The Danger of Political Royalty
September 13, 2009 2 Comments

King George III
This post is written by guest author Edward Mahee. Mr. Mahee boasts an extensive legal background, and is an emerging conservative thinker. This is his fifth posting for the site.
In Episode 4 of the HBO miniseries “John Adams,” based on David McCullough’s best-selling book, there is a powerful scene where John Adams is addressed by Great Britain’s King George III. At the end of the scene, the British king remarks that he prays the United States will not suffer too much for want of a monarchy. Mr. Adams responds that the United States would endeavor to answer those prayers.

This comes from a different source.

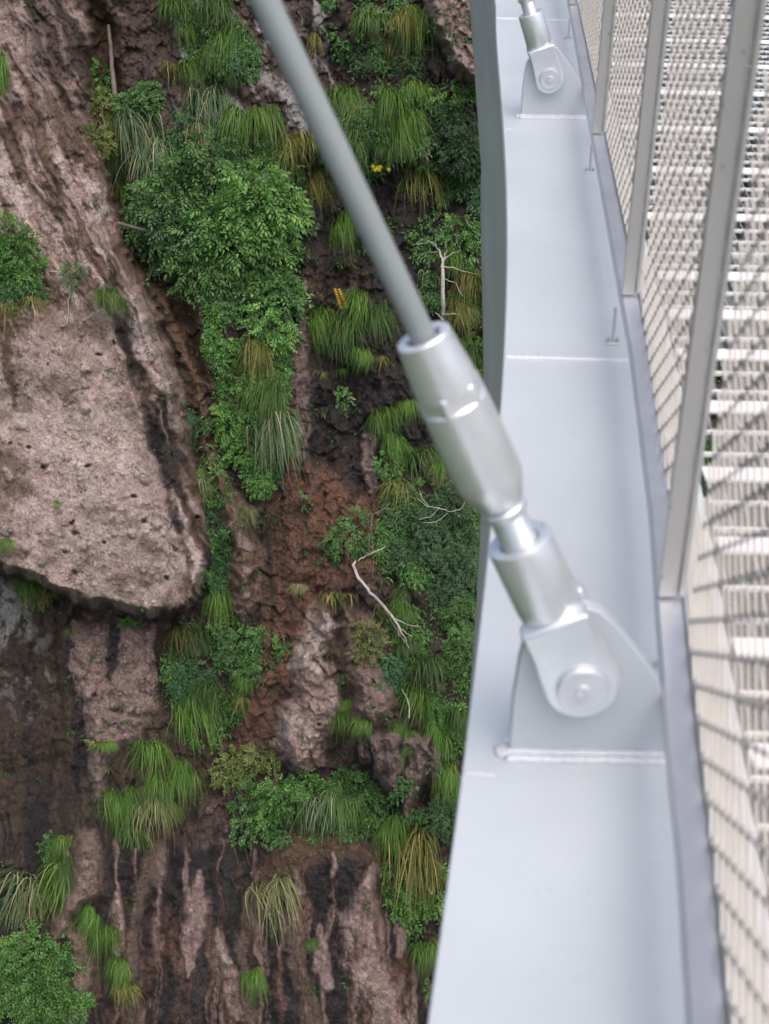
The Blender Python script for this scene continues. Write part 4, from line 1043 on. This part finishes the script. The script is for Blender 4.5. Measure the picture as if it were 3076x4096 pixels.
# ------------------------------------------------------------------ dead wood
def wood(name, cat, label, runs, mat, out=0.12):
    """runs: list of [(u, v, radius, out?), ...]"""
    p0 = surf(runs[0][0][0], runs[0][0][1])
    bm = bmesh.new()
    for run in runs:
        pts = []; rad = []
        for q in run:
            o = q[3] if len(q) > 3 else out
            pts.append(surf(q[0], q[1], o) - p0); rad.append(q[2])
        # straighten depth wobble: linear from end to end
        y0, y1 = pts[0].y, pts[-1].y
        fine = []; fr_ = []
        for i in range(len(pts) - 1):
            for k in range(4):
                t = k / 4; p = pts[i].lerp(pts[i + 1], t)
                fine.append(p + Vector((rng.normal(0, .006), rng.normal(0, .006), rng.normal(0, .006)))); fr_.append(rad[i] + (rad[i + 1] - rad[i]) * t)
        fine.append(pts[-1]); fr_.append(rad[-1])
        tube(bm, fine, fr_, 6)
    o = link(name, bm_mesh(name, bm, 60), mat, None, p0)
    return tag(o, label, cat)


def straight(name, cat, label, a, b, r0, r1, mat):
    p, q = surf(a[0], a[1], a[2]), surf(b[0], b[1], b[2])
    bm = bmesh.new(); n = 10
    tube(bm, [(q - p) * (k / n) + Vector((rng.normal(0, .004), 0, 0)) for k in range(n + 1)], [r0 + (r1 - r0) * k / n for k in range(n + 1)], 8)
    return tag(link(name, bm_mesh(name, bm, 60), mat, None, p), label, cat)


straight("wooden_pole", "pole", "weathered straight wooden pole leaning on the cliff above the shrubs", (234, 54, 0.3), (248, 206, 0.5), 0.026, 0.040, M_OLDWOOD)
straight("wooden_stick", "stick", "short bare stick jutting across the brown gully", (254, 482, 0.6), (322, 500, 0.5), 0.030, 0.018, M_OLDWOOD)
straight("broken_stake", "stick", "short dark stake lying on the boulder's upper slope", (178, 432, 0.1), (200, 452, 0.1), 0.022, 0.018, M_OLDWOOD)
wood("dead_tree", "dead tree", "bare grey dead tree with broken twigs near the beam",
     [[(962, 800, 0.0310), (958, 700, 0.0341), (955, 640, 0.0310), (957, 590, 0.0279), (955, 560, 0.0186), (948, 540, 0.0099), (930, 522, 0.0062), (890, 530, 0.0037)],
      [(955, 575, 0.0124), (985, 580, 0.0074), (1010, 588, 0.0050), (1030, 592, 0.0031)], [(955, 565, 0.0112), (975, 548, 0.0062), (995, 540, 0.0037)],
      [(945, 540, 0.0087), (940, 525, 0.0050), (905, 515, 0.0031)], [(958, 680, 0.0186), (985, 678, 0.0112), (1006, 688, 0.0050)], [(956, 690, 0.0124), (940, 676, 0.0062)],
      [(955, 600, 0.0099), (985, 612, 0.0050), (1000, 640, 0.0037)], [(957, 560, 0.0112), (965, 540, 0.0062), (962, 520, 0.0037)], [(958, 720, 0.0124), (980, 735, 0.0062)],
      [(948, 545, 0.0074), (925, 545, 0.0043), (905, 552, 0.0025)]], M_DEAD, 0.35)
wood("fallen_branch", "branch", "long white fallen branch lying down the slope right of the red-brown wall",
     [[(762, 1222, .02), (775, 1250, .026), (800, 1280, .024), (830, 1310, .022), (850, 1335, .018), (868, 1365, .013), (884, 1400, .007)],
      [(762, 1222, .02), (768, 1213, .015)], [(850, 1335, .012), (880, 1350, .007), (905, 1353, .004)], [(858, 1345, .01), (862, 1375, .006)],
      [(868, 1360, .01), (890, 1375, .005)], [(835, 1316, .010), (848, 1350, .006), (875, 1388, .004)]], M_DEAD, 0.30)
wood("crooked_twig", "branch", "small crooked white twig above the fallen branch",
     [[(772, 1212, .009), (790, 1202, .012), (800, 1196, .012), (818, 1190, .010), (832, 1180, .007)]], M_DEAD, 0.3)
wood("dead_twigs", "branch", "spread of thin bare white twigs in the tangled dark shrub",
     [[(900, 1075, .004), (925, 1095, .007), (950, 1098, .008), (975, 1105, .005)], [(950, 1098, .006), (930, 1115, .006), (905, 1122, .004)], [(925, 1095, .006), (915, 1080, .005), (905, 1060, .003)],
      [(965, 1110, .006), (940, 1128, .006), (915, 1130, .004)], [(975, 1105, .006), (995, 1100, .005), (1005, 1085, .003)]], M_DEAD, 0.75)
wood("dead_twigs", "branch", "dark dead twigs at the left rim of the tangled dark shrub",
     [[(785, 1118, .012), (805, 1112, .012), (830, 1098, .010), (850, 1100, .006)], [(805, 1112, .010), (800, 1140, .008), (806, 1180, .008), (805, 1250, .006)], [(830, 1098, .008), (842, 1085, .006)]], M_OLDWOOD, 0.25)
wood("bare_root", "root", "pale bare root curling on the boulder beside the bush",
     [[(108, 585, .008), (140, 590, .012), (160, 588, .012), (178, 572, .010), (180, 552, .008), (172, 540, .006)], [(152, 615, .010), (148, 650, .008), (146, 700, .006)]], M_DEAD, 0.04)
wood("bare_root", "root", "bare crooked twig in the grass tufts above the rocky shelf", [[(868, 1490, .01), (880, 1510, .012), (885, 1540, .010), (882, 1552, .006)]], M_DEAD, 0.3)
wood("hanging_vine", "vine", "thin brown vine strands hanging below the twiggy shrub on the lower wall",
     [[(495, 1770, .006), (505, 1820, .005), (515, 1870, .004)], [(520, 1790, .005), (528, 1830, .004), (540, 1870, .003)], [(545, 1780, .005), (540, 1850, .003)], [(800, 1760, .005), (790, 1820, .004)]], M_OLDWOOD, 0.08)


# tiny weeds and moss scattered over the rock: nobody could count it
def weeds():
    r = np.random.default_rng(99)
    n = 900
    u = r.uniform(0, 1080, n * 4); v = r.uniform(0, 2212, n * 4)
    w = fbm(u, v, 60, 60, 3, 777)
    keep = (w > 0.16) & ~((sdf(u, v, FACE) > 10) & (r.random(n * 4) < 0.93)) & ~((sdf(u, v, LOWWALL) > 10) & (r.random(n * 4) < 0.75)) & ~((sdf(u, v, WETSLAB) > 10) & (r.random(n * 4) < 0.8))
    keep &= ~((sdf(u, v, BOULDER) > 5) & (r.random(n * 4) < 0.6))
    u, v = u[keep][:n], v[keep][:n]; n = len(u)
    h, _, _ = relief(u, v)
    P = face_point(u, v, h + 0.01)
    Vs, Rs = [], []; m = 10
    tone = r.uniform(0.1, 0.8, n)
    for k in range(m):
        d = np.stack([r.normal(0, 1, n), -np.abs(r.normal(0, .8, n)), r.normal(-.3, .8, n)], -1); d /= np.linalg.norm(d, axis=-1, keepdims=True)
        l = r.uniform(0.025, 0.08, n)[:, None]; o = P + r.normal(0, .035, (n, 3)) * np.array([1, .3, 1])
        wd = np.cross(d, r.normal(size=(n, 3))); wd /= np.linalg.norm(wd, axis=-1, keepdims=True)
        Vs += [o, o + d * l * .5 + wd * l * .18, o + d * l - np.array([0, 0, .3]) * l, o + d * l * .5 - wd * l * .18]
        Rs += [np.clip(tone + r.normal(0, .1, n), 0, 1)] * 4
    V = np.stack(Vs, 1).reshape(-1, 3); R = np.stack(Rs, 1).ravel()
    b = (np.arange(n * m) * 4)[:, None]; F = np.concatenate([b + np.array([0, 1, 2]), b + np.array([0, 2, 3])], 0)
    me = np_mesh("small_weeds", V, F, False); attr(me, "rnd", R)
    tag(link("small_weeds", me, GRASS['d']), "scattered tiny weeds and moss clinging to the cliff rock", "weeds", kind="stuff")


weeds()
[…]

Americans have always held themselves as examples of how free people can govern themselves without the need for an established and paternalistic class of elites. We have long demonstrated that citizens can govern themselves successfully and, as a result, have turned a backwater at the edge of the world into the greatest, most powerful nation-state in recorded history. In America, the citizen, not political royalty, has always come first–it forms the foundation for a democratic republic and national prosperity through liberty.
However, there are many still enamored with the idea of princely power, great men and women ruling over peons. We, of course, do not have a monarchy, or established permanent ruling class. Some would have it quite differently, embracing the idea of political royalty and heavy top-down governance.
This became strikingly and disturbingly clear during the recent passing of Senator Edward Kennedy. There are many who wish to use the Kennedy family as a kind of royalty by proxy. We are admonished to be reverent and to pay special homage to the Kennedy clan.
One such example of this came in an op-ed published in the Washington Post on August 28, written by Eugene Robinson titled “Ted Kennedy: An Eternal Prince” soon after Sen. Kennedy’s passing. The attitude toward the Kennedys held by many in elite circles is well represented in Mr. Robinson’s piece. He wrote “Ted Kennedy was the youngest of nine children in a family whose ruthless patriarch was intent on building an American dynasty. The old man, business titan Joseph Kennedy, was a king. Ted’s older brother Jack, the handsome young president, was a king. The other two brothers, Joe and Robert, were slated for the throne but died too soon. Ted made a run for president…but was not meant to win…he was the eternal prince.”
That language is unnerving. The elder Joseph Kennedy and his children worked hard cultivating the image of the Kennedys as a kind of American royalty. His personal motivation was understandable; the motivation of so many others to buy into it, lock, stock and barrel is not.
The telltale mark of royalty or nobility is that they are people set apart. By their very nature, they are different kinds of people as a matter of law. America was founded in direct opposition of that notion. It was founded on the notion that, while we may admire some, we will not put any family or group over and above to govern us. The glamour of royalty is seductive, but we would do well to remember the warning of William Graham Sumner who said, presciently, “the constitutional republic, however, does not call upon men to play the hero; it only calls upon them to do [their] duty under the laws and the constitution, in any position in which they may be placed, and no more.”
Members of the Kennedy family have been trying to avoid this admonition. They wish to be viewed as heroes—their status depends on it. The retort from those who support the Kennedys’ dynastic aspirations is that they do so much good and are committed to service. That may be true; doing good and doing right is the obligation of every American. That does not mean, however, that we ought to have a family overseeing us, and it certainly does not mean that ordinary people should submit to increased taxes and regulation for the Kennedys’ good intentions.
Ted Kennedy was in many ways a remarkable man. But Americans must be careful not to embrace the celebrity, or royalty, of any family or leader. If we do, we risk losing our identity as self-reliant, free, and strong individuals. The citizen and its Republic must always come first.
-Edward Mahee for TruPolitics.net

Good points, however, your argument begins with a quote from John Adams about the perils of an aristocratic class in America. Didn’t his SON John Quincy Adams become President? Political royalty has imbued our political landscape ever since its founding. Adams, Roosevelt, Kennedy, Bush, Gores, Clinton, Rockefeller, Daley, Dodd, D’lesandro(Pelosi). Until we, oh no, “equal the playing field”, by publicly funding elections and setting term limits, which will allow the “citizen” to compete against the politically entrenched, then we will always have aristocracy in America.
So true in every way. All should see this miniseries. Would love to have the founders viewing what is going on in government today at the national level. They would be sad at their sacrifice.